Now, the thing about calling in the Church sounds a little bit like excommunication. Now, when I was in seminary, we studied Canon Law, before the Second Vatican Council. There were pages and pages of excommunications. By the time I was ordained, the Fathers of the Council had reduced them to just one single page of about nine or ten excommunications. Most of them were for such arcane things that you don’t even know what they are, and you’d never be able to commit them. Because the Church finally realized that shunning people for doing wrong was not the way to go.
So, what comes after today’s Gospel. After this whole diatribe about judging others, Peter comes up and says to Jesus, “So, Jesus, how many times do I have to forgive? Seven times?” And Jesus says, “Nah, not seven times. Seventy times seven times.” Oh, a whole bunch of times, huh? Hmm? Forgiveness is a real challenge sometimes.
So, what are we supposed to do? In our individual lives, try to continue to desire the good for the other, even when the other has offended you.

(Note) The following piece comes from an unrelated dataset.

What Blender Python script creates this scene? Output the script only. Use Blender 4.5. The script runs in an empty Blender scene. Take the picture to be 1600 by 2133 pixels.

And in our community lives, what? The best you can say is that Christians are called to people who stand on the side of forgiveness. Forgiveness in our family lives. Forgiveness in our Church life. You know, Pope Francis is always saying we should go out to the margins. Get yourselves dirty a little bit. The sheep smell. Smell a little bit like them. Go out to the margins and find some people. In our community life, there’s always going to be arguments about the best way to do things. And sometimes we’re going to lose that argument to people we don’t like very much. But we should stand on the side of forgiveness. In our political life, stand on the side of forgiveness. You don’t have to like people in order to forgive them. In our global politics, stand on the side of forgiveness.
Jesus’ words are very often stern. But they’re hardly ever black and white. And, just like The Gambler said, you can always find an ace that you can keep.